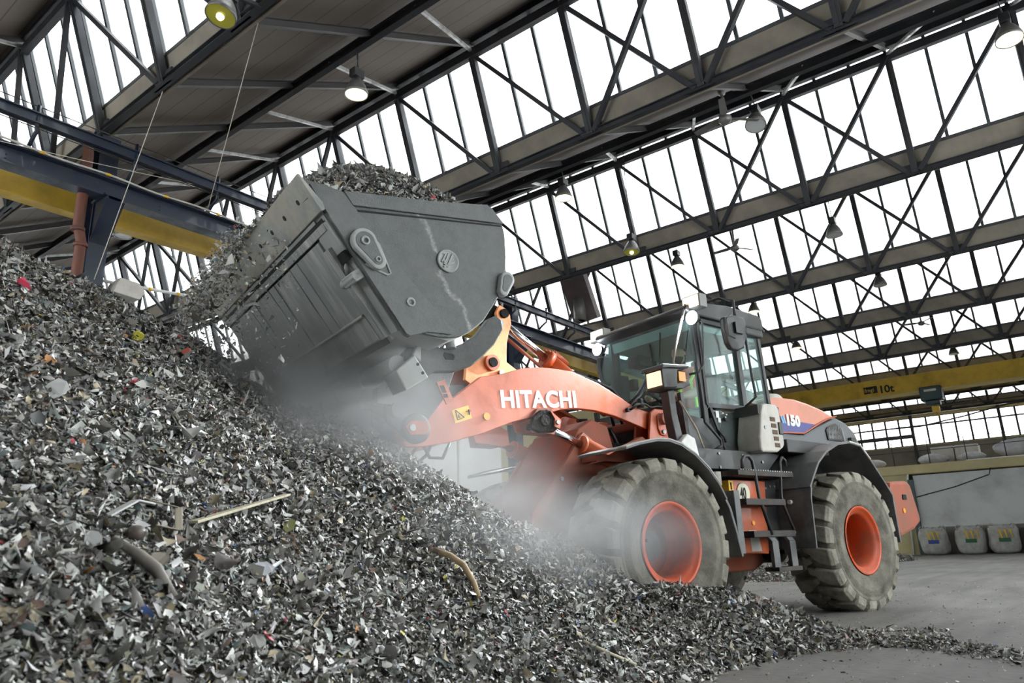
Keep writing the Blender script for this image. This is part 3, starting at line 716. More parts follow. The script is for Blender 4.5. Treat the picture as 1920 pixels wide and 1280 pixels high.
def wheel(T, u, side, zc, lab=None):
    O = T(u, 0.965*side, zc); ax = (T(0, 1, 0)-T(0, 0, 0))*side; e1 = T(1, 0, 0)-T(0, 0, 0); e2 = Vector((0, 0, 1))
    R = 0.72; hw = 0.255
    wt = thing('wheel', (0, 0, 0), None, None); wt.parent = LD
    wt.matrix_parent_inverse = Matrix.Identity(4)
    loc = wmat(LD).inverted() @ O; wt.location = loc
    t = MB()
    prof = [(-0.20, 0.34), (-0.245, 0.37), (-0.27, 0.44), (-0.275, 0.50), (-0.27, 0.585), (-0.262, 0.645), (-0.24, 0.675), (-0.20, 0.684), (-0.12, 0.688), (0, 0.69),
            (0.12, 0.688), (0.20, 0.684), (0.24, 0.675), (0.262, 0.645), (0.266, 0.615), (0.272, 0.605), (0.272, 0.59), (0.266, 0.58), (0.266, 0.565), (0.27, 0.56), (0.272, 0.515), (0.276, 0.508), (0.275, 0.50), (0.27, 0.44), (0.262, 0.425), (0.262, 0.415), (0.245, 0.37), (0.235, 0.352), (0.20, 0.34)]
    t.lathe(O, ax, prof, 72)
    ty = t.build('tyre', M['tyre'], wt)
    # lugs: paired blocks, shoulder lug and a centre block, on both sides
    t = MB(); n = 20
    def P(th, v, r): return O+ax*v+(e1*math.cos(th)+e2*math.sin(th))*r
    for i in range(n):
        for sd in (-1, 1):
            th = 2*math.pi*(i+(0.25 if sd > 0 else -0.25))/n
            sk = 0.10
            a, b_ = 0.105, 0.075
            # shoulder block from v=.27 to v=.10 and inner block towards the centre, slanted
            segs = [(0.270, 0.650, 0.0, 0.10), (0.266, 0.685, 0.0, 0.105), (0.240, 0.716, 0.01, 0.112), (0.13, 0.726, 0.045, 0.105), (0.05, 0.728, 0.09, 0.085), (0.045, 0.728, 0.10, 0.05), (-0.03, 0.726, 0.14, 0.045)]
            V = []
            for v, r, o, wd in segs:
                for s_ in (-1, 1):
                    V.append(P(th+o+s_*wd, v*sd, r)); V.append(P(th+o+s_*(wd+0.012), v*sd, min(r-0.045, 0.672)))
            m_ = len(segs); F = []
            for k in range(m_-1):
                q = 4*k; F += [(q, q+2, q+6, q+4), (q, q+4, q+5, q+1), (q+2, q+3, q+7, q+6)]
            F += [(0, 1, 3, 2), (4*m_-4, 4*m_-2, 4*m_-1, 4*m_-3)]
            t.add(V, F)
    t.build('tread_lugs', M['lug'], wt, bevel=0.010)
    r = MB()
    r.lathe(O, ax, [(0.17, 0.335), (0.235, 0.345), (0.250, 0.353), (0.252, 0.345), (0.246, 0.325), (0.225, 0.318), (0.222, 0.29), (0.205, 0.283), (0.200, 0.272), (0.06, 0.262), (-0.06, 0.258)], 56)
    r.lathe(O, ax, [(-0.24, 0.345), (-0.2, 0.30), (-0.1, 0.27)], 40)
    r.build('rim', M['rim'], wt)
    r = MB(); r.lathe(O, ax, [(-0.05, 0.262), (-0.08, 0.25), (-0.115, 0.215), (-0.125, 0.15), (-0.12, 0.12), (-0.12, 0.0)], 48); r.build('wheel_disc', M['disc'], wt)
    h = MB(); h.lathe(O, ax, [(-0.12, 0.125), (-0.05, 0.12), (-0.04, 0.10), (-0.04, 0.0)], 24)
    for j in range(10):
        c = O+ax*-0.125+(e1*math.cos(j*.628)+e2*math.sin(j*.628))*0.185
        h.cyl(c, c+ax*0.03, 0.014, n=6)
    h.build('hub', M['disc'], wt)
    h = MB(); c = O+ax*0.06+(e1*math.cos(2.5)*-1+e2*math.sin(2.5)*.35)*0.2
    h.cyl(c, c+ax*0.05, 0.035, n=10); h.cyl(c+ax*0.05, c+ax*0.08, 0.015, n=8); h.bar(c, c+(e1*0.05+e2*.02), 0.05, 0.02)
    h.build('valve', M['chassis'], wt)
wheel(FT, 1.45, 1, 0.72); wheel(FT, 1.45, -1, 0.72); wheel(RT, -1.45, 1, 0.70); wheel(RT, -1.45, -1, 0.70)

def prt(b, name, m, bevel=0.0, lab=None): return b.build(name, m, LD, bevel=bevel, label=lab)
# axles
b = MB(); b.cyl(FT(1.45, -0.95, 0.72), FT(1.45, 0.95, 0.72), 0.13); b.lathe(FT(1.45, 0, 0.72), FT(0, 1, 0)-FT(0, 0, 0), [(-0.25, 0.05), (-0.18, 0.22), (0.18, 0.22), (0.25, 0.05)], 20); prt(b, 'front_axle', M['chassis'])
b = MB(); b.cyl(RT(-1.45, -0.95, 0.70), RT(-1.45, 0.95, 0.70), 0.13); b.lathe(RT(-1.45, 0, 0.70), RT(0, 1, 0)-RT(0, 0, 0), [(-0.25, 0.05), (-0.18, 0.22), (0.18, 0.22), (0.25, 0.05)], 20); prt(b, 'rear_axle', M['chassis'])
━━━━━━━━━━
**Requirements:**
Without including any pictures, print all of the material exactly as given.

**Reply to the task:**
Keep writing the Blender script for this image. This is part 3, starting at line 716. More parts follow. The script is for Blender 4.5. Treat the picture as 1920 pixels wide and 1280 pixels high.
def wheel(T, u, side, zc, lab=None):
    O = T(u, 0.965*side, zc); ax = (T(0, 1, 0)-T(0, 0, 0))*side; e1 = T(1, 0, 0)-T(0, 0, 0); e2 = Vector((0, 0, 1))
    R = 0.72; hw = 0.255
    wt = thing('wheel', (0, 0, 0), None, None); wt.parent = LD
    wt.matrix_parent_inverse = Matrix.Identity(4)
    loc = wmat(LD).inverted() @ O; wt.location = loc
    t = MB()
    prof = [(-0.20, 0.34), (-0.245, 0.37), (-0.27, 0.44), (-0.275, 0.50), (-0.27, 0.585), (-0.262, 0.645), (-0.24, 0.675), (-0.20, 0.684), (-0.12, 0.688), (0, 0.69),
            (0.12, 0.688), (0.20, 0.684), (0.24, 0.675), (0.262, 0.645), (0.266, 0.615), (0.272, 0.605), (0.272, 0.59), (0.266, 0.58), (0.266, 0.565), (0.27, 0.56), (0.272, 0.515), (0.276, 0.508), (0.275, 0.50), (0.27, 0.44), (0.262, 0.425), (0.262, 0.415), (0.245, 0.37), (0.235, 0.352), (0.20, 0.34)]
    t.lathe(O, ax, prof, 72)
    ty = t.build('tyre', M['tyre'], wt)
    # lugs: paired blocks, shoulder lug and a centre block, on both sides
    t = MB(); n = 20
    def P(th, v, r): return O+ax*v+(e1*math.cos(th)+e2*math.sin(th))*r
    for i in range(n):
        for sd in (-1, 1):
            th = 2*math.pi*(i+(0.25 if sd > 0 else -0.25))/n
            sk = 0.10
            a, b_ = 0.105, 0.075
            # shoulder block from v=.27 to v=.10 and inner block towards the centre, slanted
            segs = [(0.270, 0.650, 0.0, 0.10), (0.266, 0.685, 0.0, 0.105), (0.240, 0.716, 0.01, 0.112), (0.13, 0.726, 0.045, 0.105), (0.05, 0.728, 0.09, 0.085), (0.045, 0.728, 0.10, 0.05), (-0.03, 0.726, 0.14, 0.045)]
            V = []
            for v, r, o, wd in segs:
                for s_ in (-1, 1):
                    V.append(P(th+o+s_*wd, v*sd, r)); V.append(P(th+o+s_*(wd+0.012), v*sd, min(r-0.045, 0.672)))
            m_ = len(segs); F = []
            for k in range(m_-1):
                q = 4*k; F += [(q, q+2, q+6, q+4), (q, q+4, q+5, q+1), (q+2, q+3, q+7, q+6)]
            F += [(0, 1, 3, 2), (4*m_-4, 4*m_-2, 4*m_-1, 4*m_-3)]
            t.add(V, F)
    t.build('tread_lugs', M['lug'], wt, bevel=0.010)
    r = MB()
    r.lathe(O, ax, [(0.17, 0.335), (0.235, 0.345), (0.250, 0.353), (0.252, 0.345), (0.246, 0.325), (0.225, 0.318), (0.222, 0.29), (0.205, 0.283), (0.200, 0.272), (0.06, 0.262), (-0.06, 0.258)], 56)
    r.lathe(O, ax, [(-0.24, 0.345), (-0.2, 0.30), (-0.1, 0.27)], 40)
    r.build('rim', M['rim'], wt)
    r = MB(); r.lathe(O, ax, [(-0.05, 0.262), (-0.08, 0.25), (-0.115, 0.215), (-0.125, 0.15), (-0.12, 0.12), (-0.12, 0.0)], 48); r.build('wheel_disc', M['disc'], wt)
    h = MB(); h.lathe(O, ax, [(-0.12, 0.125), (-0.05, 0.12), (-0.04, 0.10), (-0.04, 0.0)], 24)
    for j in range(10):
        c = O+ax*-0.125+(e1*math.cos(j*.628)+e2*math.sin(j*.628))*0.185
        h.cyl(c, c+ax*0.03, 0.014, n=6)
    h.build('hub', M['disc'], wt)
    h = MB(); c = O+ax*0.06+(e1*math.cos(2.5)*-1+e2*math.sin(2.5)*.35)*0.2
    h.cyl(c, c+ax*0.05, 0.035, n=10); h.cyl(c+ax*0.05, c+ax*0.08, 0.015, n=8); h.bar(c, c+(e1*0.05+e2*.02), 0.05, 0.02)
    h.build('valve', M['chassis'], wt)
wheel(FT, 1.45, 1, 0.72); wheel(FT, 1.45, -1, 0.72); wheel(RT, -1.45, 1, 0.70); wheel(RT, -1.45, -1, 0.70)

def prt(b, name, m, bevel=0.0, lab=None): return b.build(name, m, LD, bevel=bevel, label=lab)
# axles
b = MB(); b.cyl(FT(1.45, -0.95, 0.72), FT(1.45, 0.95, 0.72), 0.13); b.lathe(FT(1.45, 0, 0.72), FT(0, 1, 0)-FT(0, 0, 0), [(-0.25, 0.05), (-0.18, 0.22), (0.18, 0.22), (0.25, 0.05)], 20); prt(b, 'front_axle', M['chassis'])
b = MB(); b.cyl(RT(-1.45, -0.95, 0.70), RT(-1.45, 0.95, 0.70), 0.13); b.lathe(RT(-1.45, 0, 0.70), RT(0, 1, 0)-RT(0, 0, 0), [(-0.25, 0.05), (-0.18, 0.22), (0.18, 0.22), (0.25, 0.05)], 20); prt(b, 'rear_axle', M['chassis'])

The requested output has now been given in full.